For Australia’s trilateral security alliance with the US and Britain to flourish, the Commonwealth needed an ambassador that could talk to the president, Farage said.

While Trump has a history of working with high-profile figures after publicly bullying them, Farage said this was unlikely to apply to Rudd.

“There’s more chance of him having tea with Kim Jong-Un,” he told Nine’s Today.

“That relationship clearly is not going to work.

“A Trump victory [means] maybe Mr Rudd’s home for Christmas.”

But Brandis urged caution on Trump – and Farage.

“I know Nigel Farage – he’s a charming charlatan who’s building a reputation as a broadcaster in the United States, obviously,” he said.

“He is interested in attracting as much importance to his interviews as possible, but I don’t think Nigel Farage has views on this matter.”

Brandis said it was important that Australia’s senior diplomatic representatives – whether career diplomats or political appointees – had bipartisan support.

“If they don’t, it diminishes their authority, and therefore diminishes their influence in the country to which they’re accredited,” he said.

“That’s plainly not in Australia’s national interest. Now, when the appointment of Dr Rudd was announced in December of the year before last, it wasn’t criticised on a party basis in Australia.”

Brandis’s comments are out of step with his former Coalition colleagues, who have criticised Rudd after the Trump comments. On Thursday, opposition frontbencher Barnaby Joyce said Rudd was “cooked” if Trump won November’s presidential election.

“Rudd’s cooked,” he told Nine.

“Might as well drag him back, send him to another country, send him over to France or, I don’t know, The Hague or make him deputy secretary of the United Nations. I don’t know, do something else with him. There’s lots of lots of other jobs, lots of wonderful Pacific islands. They need Kevin.”

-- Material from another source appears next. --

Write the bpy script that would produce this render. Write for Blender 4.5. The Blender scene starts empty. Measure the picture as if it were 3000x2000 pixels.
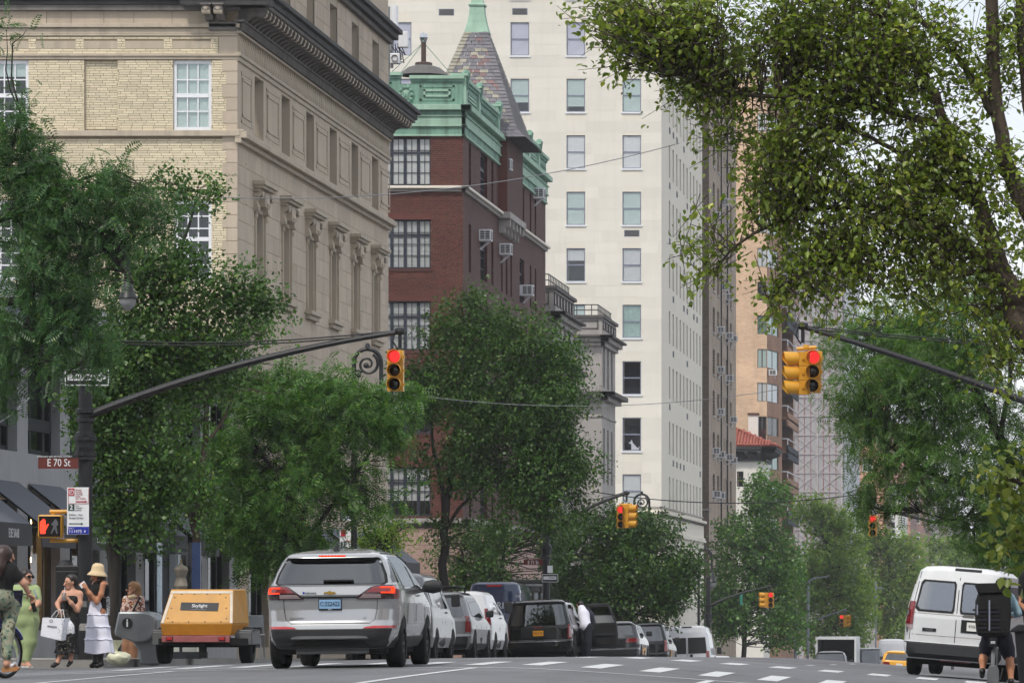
import bpy, math, random
import numpy as np
from mathutils import Vector, Matrix
random.seed(7); RNG = np.random.default_rng(11)
PI = math.pi
sc = bpy.context.scene
col = sc.collection
# ---------------------------------------------------------------- camera
F, VX, VY, CZ = 14500.0, 3008.0, 1763.0, 1.0      # focal length in photo pixels, vanishing point of the avenue, eye height
cam = bpy.data.cameras.new('camera'); cam_o = bpy.data.objects.new('camera', cam); col.objects.link(cam_o)
cam.sensor_width = 36.0; cam.lens = F / 3000.0 * 36.0
cam.shift_x = -(VX - 1500.0) / 3000.0; cam.shift_y = (VY - 1000.0) / 3000.0
cam.clip_start = 1.0; cam.clip_end = 6000.0
cam_o.location = (0, 0, CZ); cam_o.rotation_euler = (PI / 2, 0, 0)
sc.camera = cam_o
# ---------------------------------------------------------------- sky and sun
SUN_EL, SUN_AZ = math.radians(53), math.radians(201)    # azimuth clockwise from +Y
sv = Vector((math.sin(SUN_AZ) * math.cos(SUN_EL), math.cos(SUN_AZ) * math.cos(SUN_EL), math.sin(SUN_EL)))
w = bpy.data.worlds.new('World'); sc.world = w; w.use_nodes = True
nt = w.node_tree; nt.nodes.clear()
def wn(t, **k):
    n = nt.nodes.new(t)
    for a, b in k.items(): setattr(n, a, b)
    return n
o_ = wn('ShaderNodeOutputWorld'); bg = wn('ShaderNodeBackground'); bg.inputs[1].default_value = 0.1
sky = wn('ShaderNodeTexSky', sky_type='NISHITA', sun_disc=False)
sky.sun_elevation = SUN_EL; sky.sun_rotation = SUN_AZ
tc = wn('ShaderNodeTexCoord'); mp = wn('ShaderNodeMapping'); mp.inputs['Scale'].default_value = (1.5, 1.5, 3.5)
nz = wn('ShaderNodeTexNoise'); nz.inputs['Scale'].default_value = 1.6; nz.inputs['Detail'].default_value = 8; nz.inputs['Roughness'].default_value = .58
rp = wn('ShaderNodeValToRGB'); rp.color_ramp.elements[0].position = .33; rp.color_ramp.elements[1].position = .62
rp.color_ramp.elements[0].color = (.6, .6, .6, 1); rp.color_ramp.elements[1].color = (1, 1, 1, 1)
nz2 = wn('ShaderNodeTexNoise'); nz2.inputs['Scale'].default_value = 3.1; nz2.inputs['Detail'].default_value = 6
rp2 = wn('ShaderNodeValToRGB'); rp2.color_ramp.elements[0].position = .3; rp2.color_ramp.elements[1].position = .7
rp2.color_ramp.elements[0].color = (7.8, 8.2, 8.9, 1); rp2.color_ramp.elements[1].color = (11.4, 11.6, 12, 1)
mx = wn('ShaderNodeMix', data_type='RGBA')
L = nt.links.new
L(tc.outputs['Generated'], mp.inputs[0]); L(mp.outputs[0], nz.inputs[0]); L(mp.outputs[0], nz2.inputs[0])
L(nz.outputs[0], rp.inputs[0]); L(nz2.outputs[0], rp2.inputs[0])
L(rp.outputs[0], mx.inputs['Factor']); L(sky.outputs[0], mx.inputs['A']); L(rp2.outputs[0], mx.inputs['B'])
L(mx.outputs['Result'], bg.inputs[0]); L(bg.outputs[0], o_.inputs[0])
sl = bpy.data.lights.new('sun', 'SUN'); sl.energy = 2.0; sl.angle = math.radians(5); sl.color = (1, .93, .83)
so = bpy.data.objects.new('sun', sl); col.objects.link(so); so.rotation_euler = sv.to_track_quat('Z', 'Y').to_euler(); so.location = (-60, -60, 120)
vs = sc.view_settings; vs.view_transform = 'Standard'; vs.look = 'None'; vs.exposure = 0.18; vs.gamma = 1.0; vs.use_curve_mapping = False
sc.cycles.use_denoising = True
sc.cycles.max_bounces = 5; sc.cycles.diffuse_bounces = 2; sc.cycles.glossy_bounces = 3; sc.cycles.transparent_max_bounces = 8
sc.cycles.use_adaptive_sampling = True; sc.cycles.adaptive_threshold = .04
sc.cycles.volume_bounces = 0
sc.cycles.caustics_reflective = False; sc.cycles.caustics_refractive = False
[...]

Before Rudd’s appointment to Washington, he decried Trump as a “traitor to the west” and “the most destructive president in history” who “drags America and democracy through the mud”.

Despite this week’s uproar, he maintains the backing of the Albanese government, which appointed him.

“We’re very confident that whatever happens in November, he’ll be able to work with all US administrations,” Health Minister Mark Butler told Today.

“Kevin Rudd is very widely respected right across the aisle. He’s bringing his usual work ethic to networking in America, as he did so notoriously here in Australia.”

Former chief of the US National Security Agency Michael Rogers, who has worked with Rudd, said he had a lot of respect for him but noted any decisions on his future were for Australia, not the US.

“I would urge everyone to step back,” he told ABC radio.

Rudd is not the only Australian political figure to decry the Republican nominee.

In 2020, former Liberal defence industry minister Christopher Pyne wrote that Trump “does not have the emotional equipment to be president”, while in 2015 ex-treasurer Josh Frydenberg called him a “dropkick”.